Today we are celebrating some of the most inspiring and influential African
American songwriters and
composers in gospel music.
Charles Tindley was known as a powerful preacher. He was the first composer
to copyright church songs and was sometimes called the “grandfather of black
gospel music.” His hymn “I’ll Overcome Someday” was the inspiration for the
protest song “We Shall Overcome.” Other songs by Tindley include, “Leave It
There”, “Stand by Me”, “The Storm Is Passing Over”, and “We’ll Understand It
Better By and By”.
Thomas Dorsey was born July 1, 1899 in rural Georgia. Known as the “father of
black gospel music,” he learned religion from his Baptist minister father and piano
from his music teacher mother. After his family moved to Atlanta when he was 11,
Dorsey struggled in school and found a haven listening to local black musicians.
He soon dropped out of school and began playing piano in speakeasies, later
leading Ma Rainey’s jazz band. But Dorsey’s world came crashing down in 1931 when his wife, Nettie Harper, died giving birth to their first child who died a day
later. In his devastating grief, he wrote “Precious Lord, Take My Hand.”
Throughout his career, he penned 3,000 songs, a third of them
gospel...including... "Peace In The Valley."
Rev. Cleavant Derricks was born May 13, 1910, in Chattanooga, Tennessee. He
is perhaps most famous for writing the hymn, “Just a Little Talk with Jesus,”
which was published in 1937. Just before he died, a record producer found out
Derricks had never received a dime for his hymns.
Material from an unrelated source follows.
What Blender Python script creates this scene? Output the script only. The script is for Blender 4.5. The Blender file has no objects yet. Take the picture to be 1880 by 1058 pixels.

He contacted a licensing service
and got them to pay royalties for six years, a total of $14,000. It’s been said,
clearly, Derricks wrote for his love of the Lord, knowing he could tell him “all
about our troubles” and he would “hear our faintest cry and answer by and by.”
Margaret Bonds was a 20th-century American composer, pianist, arranger and
teacher born March 3, 1913. She is Perhaps best-known for ‘He’s Got the Whole
World in His Hand’, which she arranged for soprano Leontyne Price in 1963. She
also collaborated closely with the leading poet Langston Hughes, writing music
that celebrated African American culture and values at the time of the Civil Right
Movement.
Doris Akers was an African American gospel composer and vocalist born in
1923 in Brookfield, Missouri. She learned to play piano at age six, and wrote her
first song, "Keep the Fires Burning in Me," when she was ten. Akers is probably
best known for composing the songs “Sweet, Sweet Spirit,” “Sweet Jesus,” and “I
Cannot Fail the Lord." She also co-wrote “Lord, Don’t Move the Mountain” with
her long-time friend, Mahalia Jackson.
God bless their memory and their soul stirring contribution to the history of gospel music.